“Ethical Challenges in Cultural Stewardship” may not sound like the most exciting title for a symposium, but it is the title of the13th biennial Flair Symposium, which takes place April 4-6, 2019, at the Harry Ransom Center, a humanities research library and museum at The University of Texas at Austin.
The Ransom Center houses one of the most eclectic and extensive collections of objects and documents. It describes itself on its website:
The Ransom Center is an internationally renowned humanities research library and museum at The University of Texas at Austin. Its extensive collections provide unique insight into the creative process of writers and artists, deepening our understanding and appreciation of literature, photography, film, art, and the performing arts. Visitors engage with the Center’s collections through research and study, exhibitions, publications, and a rich variety of program offerings including readings, talks, symposia, and film screenings.

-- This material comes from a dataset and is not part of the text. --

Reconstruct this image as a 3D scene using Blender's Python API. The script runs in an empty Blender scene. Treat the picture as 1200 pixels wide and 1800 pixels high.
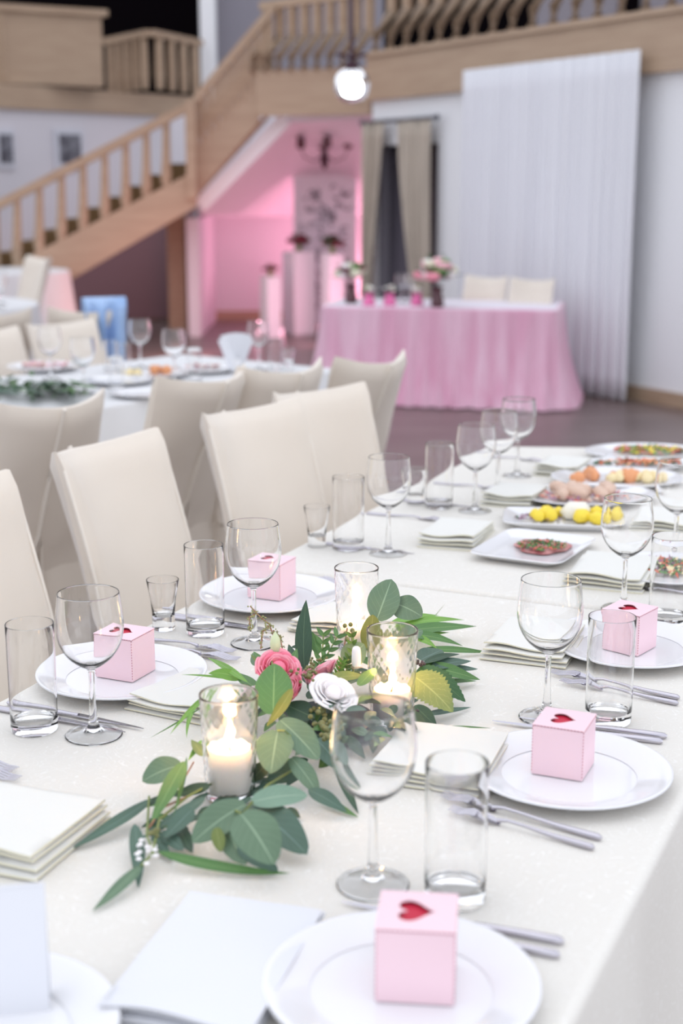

The biennial Flair Symposium is one of those programs. It grew out of the short-lived, but critically acclaimed Flair magazine founded by editor, writer and artist Fleur Cowles in 1950. Time magazine described at its launch as “a fancy bouillabaisse of Vogue, Town & Country, Holiday, etc.” The symposia may be described similarly. Since 1994, the Ransom Center’s Flair Symposium has continued the work of Cowles and her landmark magazine by convening interdisciplinary conversations unlikely to happen elsewhere.
For “Ethical Challenges in Cultural Stewardship,” they have gathered archivists, attorneys, conservators, curators, educators, librarians, scholars and others. They will discuss:
•Where does a collection belong? Who decides?
•What happens when ethical issues in the present call for researchers and institutions to re-examine existing collections?
•How should ethics inform decisions about deaccessioning, repatriation, change in mission and collection development?
•How should institutions and communities responsibly collect, curate, conserve and provide access to records of oppression, hate and violence?
•How should institutions and communities confront and rectify exclusionary practices?
Panels will put individuals from varied fields and institutions in conversation with one another. In the symposium’s keynote, New York Times bestselling writer Joyce Maynard will reflect on her correspondence, at age 18, with J.D. Salinger, its consequences, what happened to those letters twenty-five years later, and what we can learn from the story in the age of the Me Too movement.